:: Input data

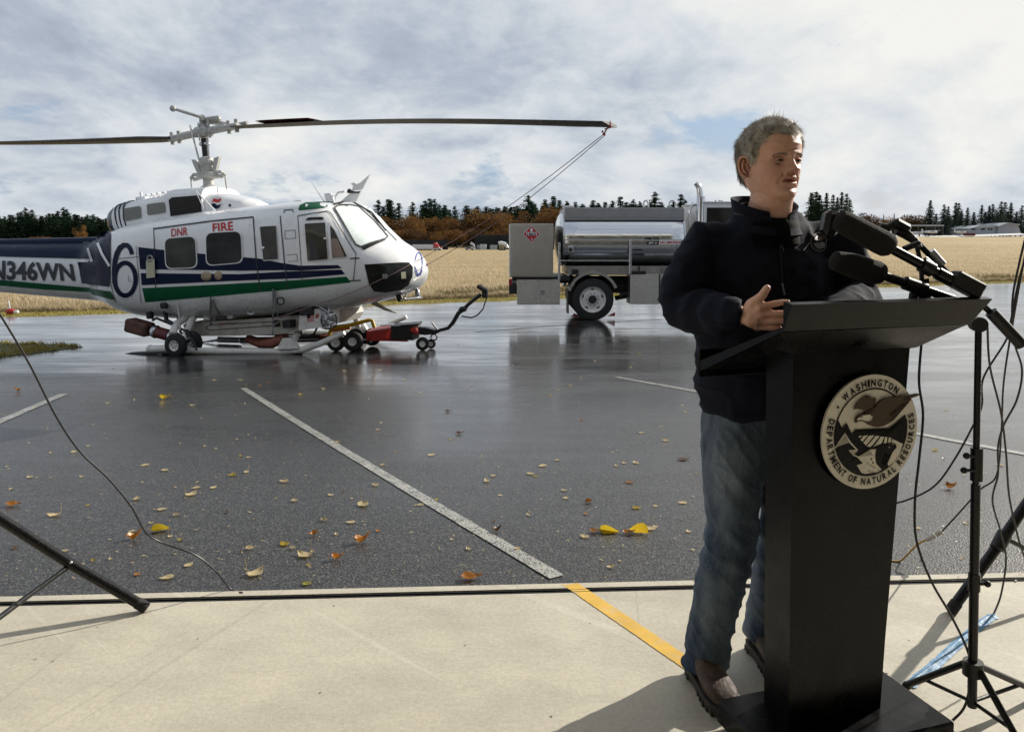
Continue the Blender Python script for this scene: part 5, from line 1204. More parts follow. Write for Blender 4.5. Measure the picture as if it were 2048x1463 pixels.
plane_(1835, 467, 1, 'small white aircraft under the left end of the open shed'); plane_(1862, 465, 1.1, 'small white aircraft with its tail fin up in front of the shed')
plane_(1922, 465.5, .8, 'small pale aircraft parked just left of the pale hangar')
bar = farbox(1931, 466, 1951, 471.5, 300, 1.5, pm('dull_red', (.12, .03, .03), .7), 'barrier', 'low dark red barrier beside the taxiway in front of the pale hangar', 'barrier')
# small red and white marker on the verge at far left
mk = G(22, 628); e = empty('runway_marker', mk, 'small red and white marker lying on the verge at far left', 'marker')
MB().sphere((0, 0, .07), .10, 12, 8, (1.3, .8, .8)).build('marker_base', M_REDP, e); MB().cyl((-.02, 0, .12), (-.05, 0, .36), .02, n=8).build('marker_stem', M_WHITE2, e); MB().box((.14, 0, .06), (.12, .1, .08), bev=.02).build('marker_block', M_WHITE2, e)
# ================================================================== LECTERN
LU = Vector((.956, .292, 0)).normalized(); LV = Vector((-LU.y, LU.x, 0)); LO = Vector((.713, 1.876, 0))
M_LEC = pm('black_laminate', (.0016, .0016, .0020), .30, var=.05, vscale=6, spec=.2)
lec = empty('lectern', mat=Matrix(((LU.x, LV.x, 0, LO.x), (LU.y, LV.y, 0, LO.y), (0, 0, 1, 0), (0, 0, 0, 1))), label='tall black wooden lectern carrying a round cream and brown seal', cat='lectern')
MB().box((.30, .15, .055), (.60, .30, .075), bev=.006).build('base_plate', M_LEC, lec)
for x in (.06, .54):
    for y in (.05, .25): MB().cyl((x, y, 0), (x, y, .02), .018, n=14).build('base_foot', M_DARKM, lec)
def frus(a0, a1, b0, b1, z0, c0, c1, d0, d1, z1): return [(a0, b0, z0), (a1, b0, z0), (a1, b1, z0), (a0, b1, z0)], [(c0, d0, z1), (c1, d0, z1), (c1, d1, z1), (c0, d1, z1)]
MB().prism(*frus(.127, .455, .135, .245, .0925, .098, .50, .135, .25, 1.175)).build('column', M_LEC, lec, smooth=False)
MB().prism(*frus(.119, .441, .118, .133, .0925, .088, .470, .118, .133, 1.175)).build('front_panel', M_LEC, lec, smooth=False)
MB().prism([(.085, .115, 1.1765), (.505, .115, 1.1765), (.505, .26, 1.1765), (.085, .26, 1.1765)], [(-.012, .034, 1.247), (.592, .034, 1.247), (.592, .26, 1.247 - .103), (-.012, .26, 1.247 - .103)]).build('flare', M_LEC, lec, smooth=False)
prof = [(-.016, 1.3225), (.004, 1.3265), (.018, 1.3265), (.032, 1.262), (.385, 1.122), (.385, 1.090), (.030, 1.250)]
MB().prism([(-.024 if z > 1.27 else (-.035 if v > .2 else -.012), v, z) for v, z in prof], [(.622 if z > 1.27 or v > .2 else .600, v, z) for v, z in prof]).build('desk_top', M_LEC, lec, smooth=False)
MB().box((.2935, .394, 1.112), (.66, .014, .085), bev=.003).build('desk_lip', M_LEC, lec)
# seal
def on_seal(px, py, off=0.0):
    Li = lec.matrix_world.inverted(); c = Li @ Vector((0, 0, EYE)); d = Li.to_3x3() @ Vector(ray(px, py)); v0 = .096 - off; t = (v0 - c.y) / d.y; return c + d * t
def Z1(x, y): return (1600 + x / 5.227, 720 + y / 5.227)
ctr = on_seal(*Z1(739, 750)); SR = .5 * (on_seal(*Z1(739, 168)).z - on_seal(*Z1(739, 1333)).z)
SR2 = .5 * (on_seal(*Z1(1243, 700)).x - on_seal(*Z1(235, 760)).x)
M_CREAM = pm('brushed_cream', (.76, .71, .60), .5, var=.10, vscale=25, metal=.0); M_BROWN = pm('seal_brown', (.055, .028, .008), .5)
def disc(r0, off, th, n=64): return [ctr + Vector((math.cos(2 * math.pi * k / n) * r0, -off, math.sin(2 * math.pi * k / n) * r0)) for k in range(n)], [ctr + Vector((math.cos(2 * math.pi * k / n) * r0, th - off, math.sin(2 * math.pi * k / n) * r0)) for k in range(n)]
SR = (SR + SR2) / 2
seal = MB().prism(*disc(SR, 0, .007)).build('seal', M_CREAM, lec, angle=40)
MB().prism(*disc(SR * .93, -.0072, .012)).build('seal_back', M_LEC, seal)
def flat(name, pts, mat, off=.002, th=.0015, parent=None, tri=True):
    bm = bmesh.new(); P_ = [on_seal(*Z1(*p), off) for p in pts]; vs = [bm.verts.new(p) for p in P_]; f = bm.faces.new(vs); bmesh.ops.triangulate(bm, faces=[f])
    r = bmesh.ops.extrude_face_region(bm, geom=bm.faces[:]); bmesh.ops.translate(bm, vec=(0, th, 0), verts=[g for g in r['geom'] if isinstance(g, bmesh.types.BMVert)])
    bmesh.ops.recalc_face_normals(bm, faces=bm.faces); me = bpy.data.meshes.new(name); bm.to_mesh(me); bm.free(); return link(name, me, mat, parent or seal)
n = 72; rg = MB(); vs = []; fs = []
a0, a1 = R(14), R(360 + 32)
for i in range(n + 1):
    a = R(30) + (R(374) - R(30)) * i / n
    for rr in (.745, .772): vs.append(ctr + Vector((math.cos(a) * SR * rr, -.0025, math.sin(a) * SR * rr)))
for i in range(n): fs.append((2 * i, 2 * i + 1, 2 * i + 3, 2 * i + 2))
rg.add(vs, fs).build('seal_ring', M_LEC, seal, smooth=False)
def circ(a_from, a_to, r_, k=30):
    out = []
    for i in range(k + 1):
        a = R(a_from + (a_to - a_from) * i / k); q = ctr + Vector((math.cos(a) * SR * r_, 0, math.sin(a) * SR * r_)); out.append(q)
    return out
sky_l = [(400, 625), (440, 708), (487, 655), (545, 772), (578, 725), (610, 775), (850, 770), (960, 683), (1005, 705), (1090, 580)]
bm = bmesh.new(); P_ = [on_seal(*Z1(*p), .003) for p in sky_l] + [q + Vector((0, -.003, 0)) for q in circ(20, -200, .755, 50)]
f = bm.faces.new([bm.verts.new(p) for p in P_]); bmesh.ops.triangulate(bm, faces=[f]); me = bpy.data.meshes.new('mountain_silhouette'); bm.to_mesh(me); bm.free(); link('mountain_silhouette', me, M_LEC, seal)
for p in ([(612, 797), (650, 785), (627, 810)], [(665, 790), (712, 783), (655, 848), (634, 832)], [(728, 786), (778, 785), (690, 888), (664, 862)], [(795, 790), (832, 792), (765, 880), (735, 905), (700, 900)], [(846, 798), (882, 798), (852, 868), (770, 905), (790, 880)], [(893, 802), (912, 802), (908, 862), (875, 868)], [(930, 806), (952, 808), (952, 856), (922, 860)], [(968, 822), (1078, 876), (1062, 905), (1010, 870), (962, 862)]):
    flat('field_stripe', p, M_CREAM, .0045)
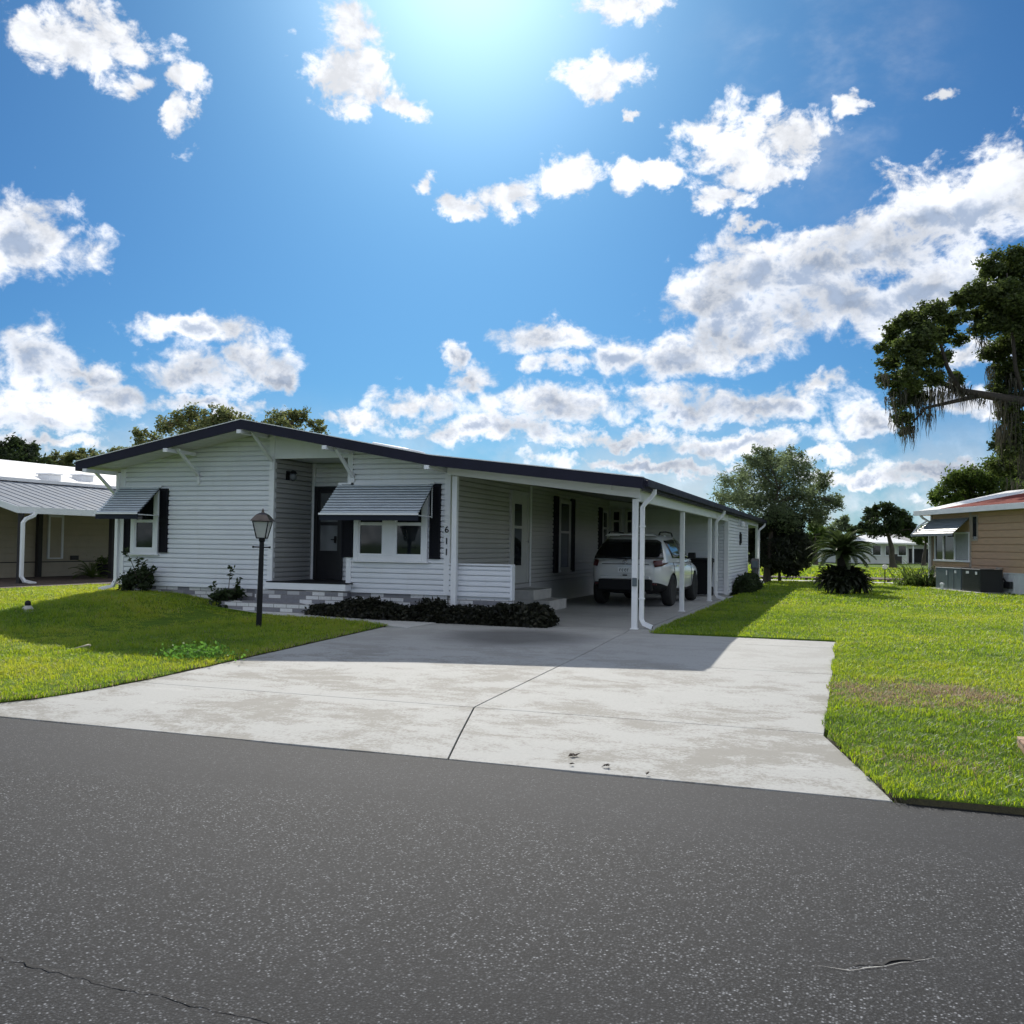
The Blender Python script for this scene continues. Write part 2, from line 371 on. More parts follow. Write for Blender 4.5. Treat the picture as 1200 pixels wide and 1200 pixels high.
# ================================================================= SETTING: ground, road, driveway, lawn
def setting():
    # base ground to the horizon (stepped down under the road)
    xs = np.unique(np.concatenate([np.linspace(-900, -60, 13), np.linspace(-60, -14, 12), np.linspace(-14, 20, 35), np.linspace(20, 60, 9), np.linspace(60, 900, 13)]))
    ys = np.unique(np.concatenate([np.linspace(-600, -60, 8), np.linspace(-60, -17.3, 12), [-17.2, -9.2, -9.12], np.linspace(-9, 4, 27), np.linspace(4, 40, 25), np.linspace(40, 200, 17), np.linspace(200, 1500, 10)]))
    X, Y = np.meshgrid(xs, ys); Z = gz(X, Y)-.03
    Z = np.where((Y < -9.1) & (Y > -17.25), -.32, Z)
    V = np.stack([X, Y, Z], -1).reshape(-1, 3); ny, nx = X.shape
    i = np.arange(ny-1)[:, None]*nx+np.arange(nx-1)[None]; F = np.stack([i, i+1, i+nx+1, i+nx], -1).reshape(-1, 4)
    tag(raw_mesh('ground', V, F, M['lawn']), kind='structure')
    # road, with a slightly ragged verge edge
    ex = np.linspace(-160, 160, 641); r = random.Random(3)
    pv = []; 
    for x in ex:
        e = -9.15+.018*math.sin(x*2.3)+.012*math.sin(x*7.1)+r.uniform(-.012, .012)
        pv += [(x, -17.25, -.216), (x, e, -.212), (x, e, -.33)]
    F = []
    for k in range(len(ex)-1):
        a = k*3; F += [(a, a+3, a+4, a+1), (a+1, a+4, a+5, a+2)]
    tag(raw_mesh('road', np.array(pv), np.array(F)[:, ::-1], M['asphalt']), kind='structure')
    # long seam and short crack in the asphalt: thin filled grooves lying on the surface
    def groove(name, pts, w, mats, off=.004):
        mb = MB(); r = random.Random(9); pp = []
        for (a, b) in zip(pts[:-1], pts[1:]):
            n = max(2, int(math.hypot(b[0]-a[0], b[1]-a[1])/.035))
            for k in range(n): pp.append((a[0]+(b[0]-a[0])*k/n+r.uniform(-.012, .012), a[1]+(b[1]-a[1])*k/n+r.uniform(-.012, .012)))
        vs = []; 
        for q, p in enumerate(pp):
            ww = w*r.uniform(.25, 1.1)*min(1, .15+q/6, .15+(len(pp)-1-q)/6)
            vs += [(p[0], p[1]-ww, -.212+off), (p[0], p[1]+ww, -.212+off)]
        mb.add(vs, [(2*k, 2*k+2, 2*k+3, 2*k+1) for k in range(len(pp)-1)])
        return tag(mb.build(name, mats), kind='structure')
    groove('road_seam', [(-1.9, -12.55), (-.6, -12.72), (.25, -12.87), (.8, -12.9), (1.5, -12.93), (2.4, -13.1)], .0038, M['drain'])
    groove('road_crack', [(3.30, -11.77), (3.38, -11.72), (3.5, -11.62), (3.56, -11.60), (3.63, -11.5)], .016, M['drain'])
    groove('road_crack', [(3.16, -11.83), (3.33, -11.795), (3.42, -11.715), (3.52, -11.655), (3.66, -11.53)], .003, M['concrete_step'], .003)  # pale strip painted as a highlight along the crack's edge

    # driveway: separate pours with open joints; outline surveyed from the street
    def lx(y): return float(np.interp(y, [-9.14, -8.75, -8.35, -7.76, -7.1, -6, -1.4], [-4.62, -4.28, -4.04, -3.95, -3.87, -3.86, -3.85]))
    def rx(y): return float(np.interp(y, [-9.14, -7.4, -.62], [3.56, 3.10, 3.13]))
    def cxk(y): return float(np.interp(y, [-9.14, -7.3, -3.2, -1, .97], [.50, -.02, .01, -.03, -.22]))
    mb = MB(); g = .007
    def slab(rows, fl, fr, dz=.02):
        L = [(fl(y), y) for y in rows]; Rr = [(fr(y), y) for y in rows]
        P = L+Rr[::-1]; n = len(P)
        top = [(x, y, gz(0, y)+min(dz, .006+.02*max(0, y+9.14))) for x, y in P]; bot = [(x, y, gz(0, y)-.12) for x, y in P]; k = len(rows)
        fs = [(i, i+1, n-2-i, n-1-i) for i in range(k-1)]
        mb.add(top+bot, [f[::-1] for f in fs]+[(i, (i+1) % n, n+(i+1) % n, n+i) for i in range(n)])
    g2 = .0045
    for (a, b) in ((-9.14, -7.32), (-7.32, -4.05), (-4.05, -1.66)):
        rows = [y for y in np.unique(np.concatenate([[a+g2, b-g2], np.arange(-9, -.5, .5), [-7.76, -7.4]])) if a+g2-1e-6 <= y <= b-g2+1e-6]
        slab(rows, lx, lambda y: cxk(y)-g); slab(rows, lambda y: cxk(y)+g, rx)
    slab([-1.66+g, -1.4, -1, -.62], lambda y: -3.4, lambda y: cxk(y)-g); slab([-1.66+g, -1.2, -.62], lambda y: cxk(y)+g, rx)
    slab([-.60, -.2, .2], lambda y: -3.48, lambda y: cxk(y)-g); slab([-.60, 0., .2], lambda y: cxk(y)+g, lambda y: .30)
    for a, b in ((.21, 4.3), (4.31, 8.4), (8.41, 12.25)): slab([a, b], lambda y: -3.48, lambda y: .05)
    slab([.21, 6, 12.25], lambda y: .075, lambda y: .33, .008)
    tag(mb.build('driveway', [M['concrete']], bevel=.004), kind='structure')
    # walkway from the steps to the driveway
    wl = [(-8.2, -.58), (-6.5, -.64), (-5.2, -.84), (-4.5, -1.12), (-3.9, -1.42), (-3.42, -1.66)]
    mb = MB(); P = wl+[(-3.41, .16), (-8.2, .16)]; n = len(P)
    top = [(x, y, .012+(0.035 if y < .1 else .04)*0+gz(x, y)+.022) for x, y in P]
    mb.add(top+[(x, y, z-.15) for x, y, z in top], [tuple(range(n))]+[(i, (i+1) % n, n+(i+1) % n, n+i) for i in range(n)])
    tag(mb.build('walkway', M['walk'], bevel=.004), kind='structure')

    # lawns: ruled sheets with a dark soil edge standing a little above the paving
    def lxr(y):
        w = float(np.interp(y, [-1.42, -1.12, -.84, -.64, -.55], [-3.93, -4.53, -5.23, -6.5, -8.25]))
        if y < -1.42: return lx(y)-.05
        if y < -.55: return w
        if y < .15: return -8.25
        return -10.85
    def rxl(y):
        if y < -.66: return rx(y)+.04
        return .37 if y < 22.6 else -30.
    def lawn(name, rows, edge, sgn, far):
        ts = np.concatenate([[0], np.array([.02, .06, .12, .2, .3, .42, .55, .7, .85, 1])**1.5*10, np.linspace(12, far, 8)])
        V = []; nr = len(ts)+1
        for q, y in enumerate(rows):
            e = edge(y)+.02*math.sin(y*5.3)+.014*math.sin(y*13.7+1); 
            V.append((e, y, gz(e, y)-.12))
            for j, tt in enumerate(ts):
                x = e+sgn*tt; V.append((x, y, gz(x, y)+(.040 if j else .022)+.006*math.sin(x*3.1)*math.sin(y*2.7)))
        F = []; mi = []
        for q in range(len(rows)-1):
            for j in range(nr-1): F.append((q*nr+j, q*nr+j+1, (q+1)*nr+j+1, (q+1)*nr+j)); mi.append(1 if j == 0 else 0)
        # front kerb-less soil face at the road
        b = len(V); V += [(v[0], v[1], -.3) for v in V[:nr]]
        for j in range(nr-1): F.append((j, j+1, b+j+1, b+j)); mi.append(1)
        F = np.array(F); 
        o = raw_mesh(name, np.array(V), F if sgn > 0 else F[:, ::-1], [M['lawn'], M['soil']])
        o.data.polygons.foreach_set('material_index', mi)
        bm = bmesh.new(); bm.from_mesh(o.data); bmesh.ops.recalc_face_normals(bm, faces=bm.faces); bm.to_mesh(o.data); bm.free()
        return tag(o, kind='structure')
    lawn('lawn', np.unique(np.concatenate([np.arange(-9.14, .1, .1), [-.56, -.54, .14, .16], np.arange(.3, 6, .3)])), lxr, -1, 30)
    lawn('lawn', np.unique(np.concatenate([np.arange(-9.14, 1, .12), [-.67, -.65], np.arange(1, 22.5, .5)])), rxl, 1, 40)
    # mulch beds and the concrete path across the back
    mb = MB(); mb.prism([(-26, 3.6), (-18, 2.6), (-16.4, 1.5), (-15.9, 2.2), (-15.75, 5.5), (-15.8, 12), (-17.6, 13.5), (-20.7, 13.5), (-20.7, 4.1), (-26, 4.1)], .05, .155, axis='z')
    tag(mb.build('mulch_bed', M['mulch']), kind='structure')
    mb = MB(); mb.box(-30, 25, 25.4, 26.9, -.05, .035); tag(mb.build('path', M['walk']), kind='structure')
    mb = MB()
    for (cx_, cy_, rx_, ry_) in ((-3, 29.2, 6.2, 1.2), (4.2, 30.2, 1.8, 1.5)):
        P = [(cx_+rx_*math.cos(t)*(1+.06*math.sin(5*t)), cy_+ry_*math.sin(t)*(1+.08*math.sin(3*t))) for t in np.linspace(0, 2*math.pi, 28)[:-1]]
        mb.prism(P, -.05, .10, axis='z')
    tag(mb.build('mulch_bed', M['mulch']), kind='structure')
    return lx, rx, lxr, rxl
LX, RX, LXR, RXL = setting()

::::

Stated problem:
From the entries above, select each line containing the string "this".

Exercise response:
Continue the Blender Python script for this scene: part 5, from line 1204. More parts follow. Write for Blender 4.5. Measure the picture as if it were 2048x1463 pixels.
The Blender Python script for this scene continues. Write part 2, from line 371 on. More parts follow. Write for Blender 4.5. Treat the picture as 1200 pixels wide and 1200 pixels high.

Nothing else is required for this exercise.